Nada de cuanto hay de significativo en el paisaje monumental o arquitectónico de Cartagena de Indias ha sido olvidado. Cuando editor y fotógrafo creían haber dejado un vacío, volvían a su ardua empresa de búsqueda. ¿Faltaba registrar la Casa de Huéspedes Ilustres, en el Fuerte de Manzanillo? Había que conseguir permiso de acceso y visita del presidente de la república. No podía faltar la histórica casa de don Rafael Núñez en El Cabrero. Ni el templete donde se erigen bustos a grandes hombres de la historia de Cartagena, homenaje también a la Constitución Política de 1886. ¿Cómo no dedicar generoso espacio al edificio donde tiene su sede la Universidad de Cartagena? ¿Cómo no registrar las Bóvedas de San Diego, hoy mercado de artesanías? No se podía pasar de largo por las mansiones que todavía dan cuenta del esplendor de Manga, sede de ilustres familias, asiento también de una próspera clase social que, en algún momento de decadencia del “centro histórico”, se desplazó hacia la isla, desde cuyo paseo marítimo se contempla la bahía y, al otro extremo, Bocagrande y Castillogrande. Más allá, Tierra Bomba, antigua isla del cacique Carex.
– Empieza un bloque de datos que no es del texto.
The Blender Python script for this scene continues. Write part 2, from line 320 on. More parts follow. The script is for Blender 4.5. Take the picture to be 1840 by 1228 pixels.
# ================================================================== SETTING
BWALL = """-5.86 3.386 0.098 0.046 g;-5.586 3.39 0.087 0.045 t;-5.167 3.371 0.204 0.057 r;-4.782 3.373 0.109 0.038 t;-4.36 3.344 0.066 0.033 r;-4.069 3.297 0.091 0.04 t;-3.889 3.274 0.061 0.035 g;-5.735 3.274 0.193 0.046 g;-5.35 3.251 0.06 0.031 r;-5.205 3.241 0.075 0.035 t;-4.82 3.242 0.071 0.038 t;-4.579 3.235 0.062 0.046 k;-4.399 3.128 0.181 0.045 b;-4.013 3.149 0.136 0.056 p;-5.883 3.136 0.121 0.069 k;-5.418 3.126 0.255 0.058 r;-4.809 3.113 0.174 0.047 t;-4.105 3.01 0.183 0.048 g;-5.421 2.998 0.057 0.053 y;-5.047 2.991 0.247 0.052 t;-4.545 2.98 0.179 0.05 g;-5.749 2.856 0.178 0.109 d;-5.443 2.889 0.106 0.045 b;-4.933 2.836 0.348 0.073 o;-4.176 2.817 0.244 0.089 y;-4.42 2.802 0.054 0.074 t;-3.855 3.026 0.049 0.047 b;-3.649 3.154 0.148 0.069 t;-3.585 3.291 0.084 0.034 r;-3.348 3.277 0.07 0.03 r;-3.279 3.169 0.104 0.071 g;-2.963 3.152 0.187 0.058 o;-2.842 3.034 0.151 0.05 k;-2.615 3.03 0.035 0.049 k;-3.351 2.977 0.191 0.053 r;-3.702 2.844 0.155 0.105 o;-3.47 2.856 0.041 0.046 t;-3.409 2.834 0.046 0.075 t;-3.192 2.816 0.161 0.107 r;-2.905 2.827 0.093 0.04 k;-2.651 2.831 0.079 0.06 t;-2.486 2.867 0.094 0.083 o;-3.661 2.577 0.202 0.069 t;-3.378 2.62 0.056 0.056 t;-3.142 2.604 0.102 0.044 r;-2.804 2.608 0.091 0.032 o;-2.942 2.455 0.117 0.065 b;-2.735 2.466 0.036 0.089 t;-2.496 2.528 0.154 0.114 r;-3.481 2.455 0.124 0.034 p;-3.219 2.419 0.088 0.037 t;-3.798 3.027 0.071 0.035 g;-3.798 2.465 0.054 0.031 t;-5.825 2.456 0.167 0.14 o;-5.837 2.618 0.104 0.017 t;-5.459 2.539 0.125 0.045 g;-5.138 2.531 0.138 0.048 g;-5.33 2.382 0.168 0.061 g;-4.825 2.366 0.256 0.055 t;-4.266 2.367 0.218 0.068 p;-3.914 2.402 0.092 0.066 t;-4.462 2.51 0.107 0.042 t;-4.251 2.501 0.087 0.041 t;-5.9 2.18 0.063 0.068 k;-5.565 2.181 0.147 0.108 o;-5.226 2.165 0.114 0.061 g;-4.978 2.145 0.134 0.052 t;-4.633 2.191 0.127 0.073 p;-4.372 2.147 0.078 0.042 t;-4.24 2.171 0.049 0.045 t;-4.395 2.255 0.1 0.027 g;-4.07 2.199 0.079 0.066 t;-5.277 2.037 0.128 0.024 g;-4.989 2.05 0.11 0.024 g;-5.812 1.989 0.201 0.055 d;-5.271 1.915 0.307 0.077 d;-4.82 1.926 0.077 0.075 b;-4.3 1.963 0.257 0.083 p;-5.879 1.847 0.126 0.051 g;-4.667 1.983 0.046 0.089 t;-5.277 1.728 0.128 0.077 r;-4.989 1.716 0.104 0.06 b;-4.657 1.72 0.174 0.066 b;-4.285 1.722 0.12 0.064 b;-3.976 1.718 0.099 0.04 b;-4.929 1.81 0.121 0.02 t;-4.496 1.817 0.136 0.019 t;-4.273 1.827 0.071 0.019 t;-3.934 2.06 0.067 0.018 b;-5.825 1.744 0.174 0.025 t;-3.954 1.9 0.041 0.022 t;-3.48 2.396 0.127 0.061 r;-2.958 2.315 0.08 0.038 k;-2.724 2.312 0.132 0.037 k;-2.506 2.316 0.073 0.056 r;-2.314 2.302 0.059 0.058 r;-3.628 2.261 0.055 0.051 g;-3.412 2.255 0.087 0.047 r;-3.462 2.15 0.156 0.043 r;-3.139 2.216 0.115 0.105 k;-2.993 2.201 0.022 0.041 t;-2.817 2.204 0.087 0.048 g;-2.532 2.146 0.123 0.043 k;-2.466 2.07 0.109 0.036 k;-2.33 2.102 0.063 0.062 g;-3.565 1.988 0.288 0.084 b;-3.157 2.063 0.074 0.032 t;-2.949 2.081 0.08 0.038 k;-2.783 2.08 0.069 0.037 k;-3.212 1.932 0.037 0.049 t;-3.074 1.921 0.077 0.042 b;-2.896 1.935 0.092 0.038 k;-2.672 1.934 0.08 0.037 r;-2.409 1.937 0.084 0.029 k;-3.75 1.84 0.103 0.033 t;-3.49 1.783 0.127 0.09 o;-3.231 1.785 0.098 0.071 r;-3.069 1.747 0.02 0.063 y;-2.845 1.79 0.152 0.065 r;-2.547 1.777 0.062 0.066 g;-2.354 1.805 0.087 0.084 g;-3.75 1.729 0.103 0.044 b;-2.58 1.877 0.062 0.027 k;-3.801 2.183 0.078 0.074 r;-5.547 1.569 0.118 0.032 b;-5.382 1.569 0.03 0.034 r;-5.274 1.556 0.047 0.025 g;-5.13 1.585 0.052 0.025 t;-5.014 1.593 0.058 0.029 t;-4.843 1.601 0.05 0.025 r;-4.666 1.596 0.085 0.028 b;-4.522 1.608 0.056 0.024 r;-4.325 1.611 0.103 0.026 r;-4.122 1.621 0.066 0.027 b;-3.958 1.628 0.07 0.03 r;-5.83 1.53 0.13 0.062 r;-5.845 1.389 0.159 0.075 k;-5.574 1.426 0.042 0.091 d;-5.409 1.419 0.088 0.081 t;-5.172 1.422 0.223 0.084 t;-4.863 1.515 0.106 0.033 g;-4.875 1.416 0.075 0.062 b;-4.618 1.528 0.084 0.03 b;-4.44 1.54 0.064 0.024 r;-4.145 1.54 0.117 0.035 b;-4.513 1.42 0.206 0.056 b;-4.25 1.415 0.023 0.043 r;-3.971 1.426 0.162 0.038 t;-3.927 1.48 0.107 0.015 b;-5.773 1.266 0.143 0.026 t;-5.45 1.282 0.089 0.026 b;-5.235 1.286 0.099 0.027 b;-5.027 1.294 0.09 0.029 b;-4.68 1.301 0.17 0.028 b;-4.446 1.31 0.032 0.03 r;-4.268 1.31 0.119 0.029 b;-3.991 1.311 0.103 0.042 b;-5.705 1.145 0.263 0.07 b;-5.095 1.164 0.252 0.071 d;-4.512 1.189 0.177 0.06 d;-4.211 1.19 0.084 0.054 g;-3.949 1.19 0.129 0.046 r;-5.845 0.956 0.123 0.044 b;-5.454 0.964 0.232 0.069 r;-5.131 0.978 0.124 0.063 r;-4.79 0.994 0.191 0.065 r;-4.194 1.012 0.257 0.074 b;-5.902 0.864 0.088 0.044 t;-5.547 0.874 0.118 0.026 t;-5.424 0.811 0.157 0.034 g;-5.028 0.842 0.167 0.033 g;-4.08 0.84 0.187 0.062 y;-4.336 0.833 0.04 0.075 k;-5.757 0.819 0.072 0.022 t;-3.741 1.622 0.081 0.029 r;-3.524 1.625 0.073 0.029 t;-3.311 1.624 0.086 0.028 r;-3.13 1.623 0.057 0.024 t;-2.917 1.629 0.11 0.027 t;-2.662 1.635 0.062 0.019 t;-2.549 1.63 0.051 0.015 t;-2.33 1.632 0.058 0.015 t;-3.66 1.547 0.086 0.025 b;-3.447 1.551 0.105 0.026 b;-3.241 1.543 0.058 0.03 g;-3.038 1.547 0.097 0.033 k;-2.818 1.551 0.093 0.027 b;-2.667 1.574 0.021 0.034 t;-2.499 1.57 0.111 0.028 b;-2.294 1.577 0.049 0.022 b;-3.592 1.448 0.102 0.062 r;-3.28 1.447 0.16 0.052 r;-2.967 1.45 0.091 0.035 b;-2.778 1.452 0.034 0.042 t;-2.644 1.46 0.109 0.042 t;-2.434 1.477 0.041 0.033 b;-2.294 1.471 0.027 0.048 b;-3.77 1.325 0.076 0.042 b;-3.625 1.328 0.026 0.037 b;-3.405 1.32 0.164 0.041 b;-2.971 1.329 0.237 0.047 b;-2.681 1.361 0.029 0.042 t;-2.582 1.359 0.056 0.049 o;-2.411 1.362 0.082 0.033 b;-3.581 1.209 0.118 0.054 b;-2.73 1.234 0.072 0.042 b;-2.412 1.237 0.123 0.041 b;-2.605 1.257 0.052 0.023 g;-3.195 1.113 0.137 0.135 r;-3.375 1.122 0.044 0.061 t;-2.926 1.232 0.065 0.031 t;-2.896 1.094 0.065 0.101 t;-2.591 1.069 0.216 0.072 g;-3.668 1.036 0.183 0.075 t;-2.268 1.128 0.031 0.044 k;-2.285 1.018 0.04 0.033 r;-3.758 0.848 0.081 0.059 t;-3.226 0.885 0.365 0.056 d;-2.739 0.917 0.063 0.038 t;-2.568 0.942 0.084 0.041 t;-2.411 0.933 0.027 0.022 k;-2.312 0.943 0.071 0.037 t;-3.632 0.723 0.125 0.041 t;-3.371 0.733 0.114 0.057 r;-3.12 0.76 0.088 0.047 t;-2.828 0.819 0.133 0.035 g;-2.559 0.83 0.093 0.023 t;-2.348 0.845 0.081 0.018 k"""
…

La lente capta el vivo colorido de la ciudad vieja. El blanco, el amarillo, el azul, el ocre. Atrapa esos “jardines colgantes” que embellecen los balcones. Y esa preciosura, el Teatro Heredia, recientemente restaurado, a unos pocos pasos de las murallas, destacando solitario y magnífico al lado del Claustro de la Merced, antigua sede de la Universidad Jorge Tadeo Lozano. Preciosura en su género: en escala un poco reducida, el “Heredia” es una muestra singular entre los muchos “teatros a la italiana” que se construyeron en América. Inaugurado en 1911, fue durante mucho tiempo escenario de espectáculos nacionales e internacionales. Le sobrevino décadas después la decadencia. No fue sino a finales del siglo xx cuando el Estado se propuso su restauración. La joya que contemplamos ahora abrió definitivamente sus puertas en 1998.
Adornan, en su bóveda y telón de boca, las pinturas del maestro Enrique Grau. Alegóricas y exuberantes reconstruyen la ciudad desde la óptica imaginaria del artista.
A este extenso paseo invitan las páginas del libro. Quien no conozca Cartagena, la descubrirá magnífica; quien la conozca, la reconocerá sorprendido en aquello que le había pasado desapercibido.